Tuesday, June 16, 2009

The Writing Week (Vol. 2) part 76 - How Things Do Change

(Speaking of change, this Writing Week has the pleasure of appearing on a Tuesday. Ooops.)

Anyway, as we all know, writing is a process of evolution. Not only do we evolve as writers, honing our skills and abandoning amateurish tendencies, but our projects evolve, as well. That gem of an idea you had evolves from an indie, two character drama set in a beach house to an ensemble shoot-em-up that takes place in Manhattan. It happens. Different drafts often mean different movies altogether. It's not something that necessarily meets with resistance; often these developments go unnoticed as we make them. Notes come in and the script goes a completely different way.

Take, for example, Simon Kinberg's "Mr. and Mrs. Smith." We all remember the action flick about a couple who find out that neither is what the other thought. But look at these two very different loglines that I found on Done Deal Pro.
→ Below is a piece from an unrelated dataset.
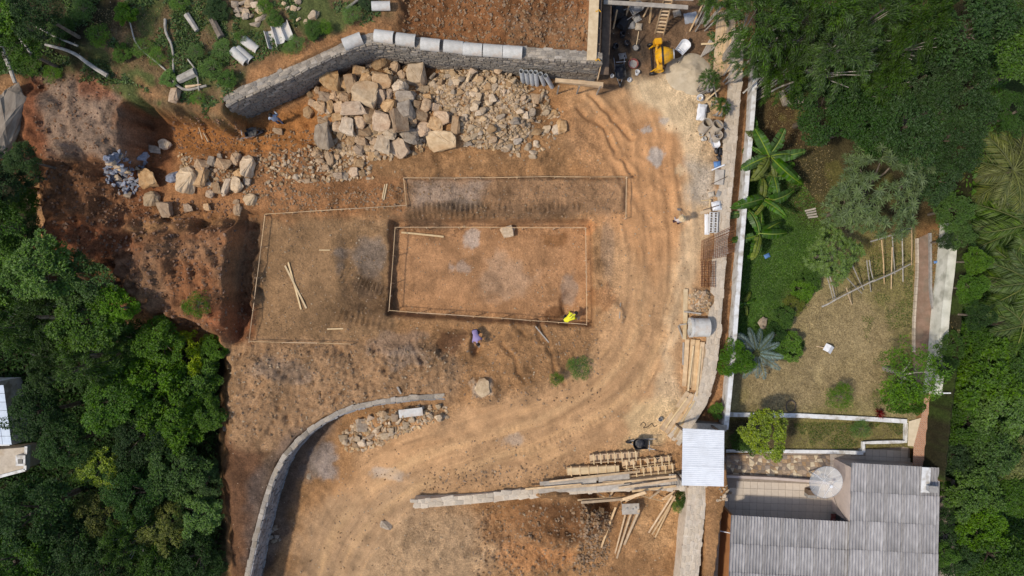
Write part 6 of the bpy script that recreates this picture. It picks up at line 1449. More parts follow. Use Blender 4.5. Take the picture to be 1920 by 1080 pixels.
def crown_bamboo(seed, mat, R=2.6, plumes=62, per=150, L=.27, Wd=.045):
    rng = np.random.default_rng(seed); Ps = []; Ds = []
    for i in range(plumes):
        a = rng.uniform(0, 2 * math.pi); r1 = R * rng.uniform(.15, 1.05) ** .8; base = np.array([math.cos(a), math.sin(a), 0]) * r1 * .35
        a2 = a + rng.normal(0, .35); end = np.array([math.cos(a2) * r1, math.sin(a2) * r1, R * (.7 - 1.0 * (r1 / R) ** 2 + rng.normal(0, .22))]); top = (base + end) / 2 + np.array([0, 0, R * rng.uniform(.25, .5)])
        t = rng.uniform(.42, 1, per)[:, None]; p = (1 - t) ** 2 * base + 2 * t * (1 - t) * top + t * t * end
        out = 2 * (1 - t) * (top - base) + 2 * t * (end - top); out = unit(out)
        sp = rng.normal(0, 1, (per, 3)) * (.13 * R * .4) * (1.2 - t * .5)
        Ps.append(p + sp * np.array([1, 1, .6])); Ds.append(out * 1.0 + rng.normal(0, .5, (per, 3)) + np.array([0, 0, -.25]))
    P = np.concatenate(Ps); D = np.concatenate(Ds); n = len(P); s = rng.uniform(.7, 1.3, n)
    return leaf_mesh('crown', P, D, L * s, Wd * s, mat, rng)
def crown_star(seed, mat, R=2.4, ros=330, L=.34, Wd=.085):
    rng = np.random.default_rng(seed); d = rand_dir(rng, ros); d[:, 2] = np.abs(d[:, 2]) * 1.05 - .12; d = unit(d); rad = R * (.6 + .4 * rng.random(ros) ** .6)
    rad *= 1 + .2 * np.sin(4 * np.arctan2(d[:, 1], d[:, 0]) + seed); C = d * rad[:, None]; C[:, 2] *= .7
    m = 10; ang = np.linspace(0, 2 * math.pi, m, endpoint=False)[None] + rng.uniform(0, 6, (ros, 1)); ax = unit(d * .5 + np.array([0, 0, 1.0]) + rng.normal(0, .2, (ros, 3)))
    u = unit(np.cross(ax, rng.normal(0, 1, (ros, 3)))); v = np.cross(ax, u)
    D = u[:, None] * np.cos(ang)[..., None] + v[:, None] * np.sin(ang)[..., None] + ax[:, None] * .28; P = np.repeat(C[:, None], m, 1)
    P = P.reshape(-1, 3); D = D.reshape(-1, 3); s = np.repeat(rng.uniform(.65, 1.15, ros), m) * rng.uniform(.85, 1.1, len(P))
    return leaf_mesh('crown', P, D, L * s, Wd * s, mat, rng, droop=.15)

CROWN = {}
for i in range(3): CROWN['mid', i] = crown_broad(11 + i, M['leaf_mid'])
for i in range(3): CROWN['dark', i] = crown_broad(21 + i, M['leaf_dark'], clumps=120, L=.18, Wd=.095, rc=(.09, .19))
for i in range(2): CROWN['bright', i] = crown_broad(31 + i, M['leaf_bright'], clumps=90, L=.24, Wd=.12)
CROWN['yellow', 0] = crown_broad(41, M['leaf_yellow'], clumps=60, leaves=7000, L=.19, Wd=.11); CROWN['yellow', 1] = CROWN['yellow', 0]
for i in range(3): CROWN['bamboo', i] = crown_bamboo(51 + i, M['leaf_bamboo'])
for i in range(2): CROWN['star', i] = crown_star(61 + i, M['leaf_grey'])
CROWN['loose', 0] = crown_broad(71, M['leaf_bright'], clumps=60, leaves=3000, L=.24, Wd=.075, rc=(.14, .3)); CROWN['loose', 1] = CROWN['loose', 0]
CROWN['olive', 0] = crown_broad(73, M['leaf_gold'], clumps=60, leaves=6000, L=.18, Wd=.08); CROWN['olive', 1] = CROWN['olive', 0]
RP = {'mid': 2.4, 'dark': 2.4, 'bright': 2.4, 'yellow': 2.4, 'bamboo': 2.6, 'star': 2.4, 'loose': 2.4, 'olive': 2.4}

def tree(px, py, rpx, kind, label, hgt=4.0, group=None, name=None, cat='tree', flat=1.0, bark='bark'):
    """px, py, rpx: centre and radius of the crown in the photograph; hgt: crown centre above the ground"""
    r = random.Random(int(px * 11 + py * 5)); z = 0
    for _ in range(5):
        p = W(px, py, z); z = .5 * z + .5 * (hw(p.x, p.y) + hgt)
    g = hw(p.x, p.y); R = rpx * (H - z) / H / S
    root = empty(name or ('bamboo_clump' if kind == 'bamboo' else 'tree'), (p.x, p.y, g), r.uniform(0, 6.28), label, cat, group)
    k = r.randrange(3) if (kind, 2) in CROWN else r.randrange(2)
    s = R / RP[kind]; c = link_mesh('crown', CROWN[kind, k], root, (0, 0, hgt), (r.uniform(-.1, .1), r.uniform(-.1, .1), r.uniform(0, 6.28)), (s * r.uniform(.95, 1.08), s * r.uniform(.92, 1.05), s * flat * r.uniform(.9, 1.1)))
    mb = MB()
    if kind == 'bamboo':
        for i in range(9):
            a = r.uniform(0, 6.28); q = r.uniform(.3, .8) * R; mb.tube([(math.cos(a) * .3, math.sin(a) * .3, -.1), (math.cos(a) * .5, math.sin(a) * .5, hgt * .7), (math.cos(a) * q, math.sin(a) * q, hgt + .25 * R)], [.05, .04, .015], 5)
        mb.build('culms', M['bark_pale'], root)
    else:
        tr = max(.05, .07 * R); top = hgt - .1 * R; bx, by = r.uniform(-.2, .2) * R, r.uniform(-.2, .2) * R
        mb.tube([(0, 0, -.15), (bx * .3, by * .3, top * .5), (bx, by, top)], [tr * 1.3, tr, tr * .7], 7); mb.build('trunk', M[bark], root)
        lm = MB()
        for i in range(6):
            a = r.uniform(0, 6.28); q = r.uniform(.45, .8) * R; lm.tube([(bx * .6, by * .6, top * .75), (math.cos(a) * q * .5, math.sin(a) * q * .5, top + .05 * R), (math.cos(a) * q, math.sin(a) * q, hgt + .25 * R * s)], [tr * .5, tr * .32, tr * .12], 5)
        lm.build('limbs', M[bark], root)
    return root

KINDL = {'mid': 'green leafy tree', 'dark': 'dark green dense tree', 'bright': 'fresh green bushy tree', 'yellow': 'yellow-green tree', 'bamboo': 'feathery bamboo clump', 'star': 'pale star-leaved tree', 'loose': 'thin sparse tree', 'olive': 'olive-yellow tree'}
west_trees = [(18, 345, 52, 'dark', 3.5, 'at the west edge below the huge grey rock'), (45, 300, 30, 'mid', 2.5, 'close beside the huge grey rock'), (60, 330, 24, 'dark', 1.2, 'small against the red bank, northern'), (58, 382, 26, 'mid', 1.4, 'small against the red bank, middle'), (60, 435, 28, 'dark', 1.6, 'small against the red bank, southern'), (15, 425, 60, 'mid', 4, 'west of the red earth bank'), (20, 520, 62, 'bright', 4.2, 'at the west edge facing the red bank'), (95, 505, 58, 'bright', 3.6, 'touching the foot of the red bank'), (165, 530, 52, 'mid', 3.2, 'in the bend of the earth bank'),
    (100, 590, 66, 'bamboo', 4.5, 'in the middle of the western wood'), (178, 600, 56, 'bright', 3.5, 'south of the tree in the bend of the bank'), (30, 610, 60, 'bamboo', 4.5, 'at the west edge north of the bluish roof'), (225, 575, 38, 'bright', 2.6, 'growing nearest the grey patch of bank'), (240, 645, 54, 'bamboo', 3.2, 'below the grey patch of the bank'), (300, 640, 42, 'bright', 2.5, 'below the red corner of the bank'),
    (350, 660, 40, 'yellow', 2.2, 'at the corner of the graded platform'), (400, 655, 24, 'bright', 1.4, 'smallest at the corner of the platform'), (170, 680, 64, 'bamboo', 4.4, 'leaning east of the bluish roof'), (95, 690, 52, 'bamboo', 4.2, 'just north-east of the bluish roof'), (290, 710, 56, 'bright', 3.0, 'facing the lumpy earth, inner row'), (365, 720, 46, 'bright', 2.2, 'facing the lumpy earth, outer row'),
    (225, 745, 58, 'mid', 3.6, 'in the shaded heart of the western wood'), (390, 775, 34, 'bright', 1.8, 'bulging towards the curved wall'), (330, 790, 54, 'bright', 2.8, 'behind the one bulging to the curved wall'), (265, 815, 52, 'dark', 3.0, 'in the dark hollow of the wood'), (75, 775, 52, 'dark', 3.6, 'overhanging the flat grey terrace'), (125, 830, 46, 'dark', 3.2, 'east of the white chimney block'),
    (188, 875, 40, 'yellow', 2.8, 'glowing in the dark western wood'), (330, 880, 50, 'mid', 2.8, 'low beside the strip of dark earth'), (385, 900, 32, 'mid', 1.8, 'nearest the middle of the curved wall'), (255, 925, 52, 'dark', 3.0, 'south of the dark hollow'), (375, 965, 42, 'bright', 2.0, 'against the foot of the curved wall'), (190, 960, 46, 'olive', 2.8, 'south of the glowing tree'),
    (60, 960, 72, 'dark', 4.2, 'below the flat grey terrace'), (125, 1010, 60, 'dark', 3.6, 'in the bottom corner, inner'), (30, 1050, 60, 'mid', 4, 'in the bottom corner, outer'), (240, 1010, 56, 'bamboo', 3.2, 'in the bottom row of the wood'), (310, 990, 46, 'olive', 2.6, 'in the bottom row beside the curved wall'), (370, 1045, 46, 'dark', 2.4, 'last before the lower end of the wall'), (180, 1070, 56, 'dark', 3.4, 'cut by the bottom edge'),
    (300, 1072, 46, 'mid', 2.6, 'at the bottom edge near the curved wall'), (35, 90, 42, 'mid', 3.2, 'on the hill under the bare forked branch'), (10, 30, 46, 'bright', 3.4, 'at the hill corner'), (80, 30, 46, 'dark', 3.2, 'shading the hill beside the forked branch')]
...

A bored married couple discover they are enemy assassins hired to kill each other.
Logged 2/26/2003


A couple forms a bond while escaping a coup in Colombia.
Logged 1/15/2002
Obviously, Kinberg's script evolved. But where did the changes come from? Who influenced them? In re-working my post-Apocalyptic spec, I am incorporating notes from my new manager and from the producer who is trying to set the picture up. Luckily, the changes don't create such a drastic re-inventing of the script as Kinberg's loglines make it seem that he experienced. Nonetheless, what was merely an interesting, albeit briefly visited location in the draft I sent out is now becoming a much larger focus of the script - to the point where I've been encouraged to work it into the title. My character's arc now ends with triumphing over forces in this location, whereas before, any obstacles he faced there were merely hurdles before his greater goal.

Similarly, I've been mulling over a new idea recently. I haven't bothered to put anything down on paper about it, because there are some very large, very obvious questions I have to address first. I've spoken to Onyx at some length about it, and his suggestions have already started to reshape my original idea. I'm not displeased with where it's going - I actually like it a lot - but I can definitely see the differences. It's funny, considering that there isn't a whole lot to it at this point, either. The basic framework is largely the same, but some of the fundamental ideas woven into it have been altered.

Writing is evolutionary, there's no doubt in my mind. I think that's one of the things I like most about it. And who knows, the superficial action that my post-Apocalyptic spec is becoming to help its sale along will hopefully evolve into something deeper and more meaningful, something I had envisioned for it initially.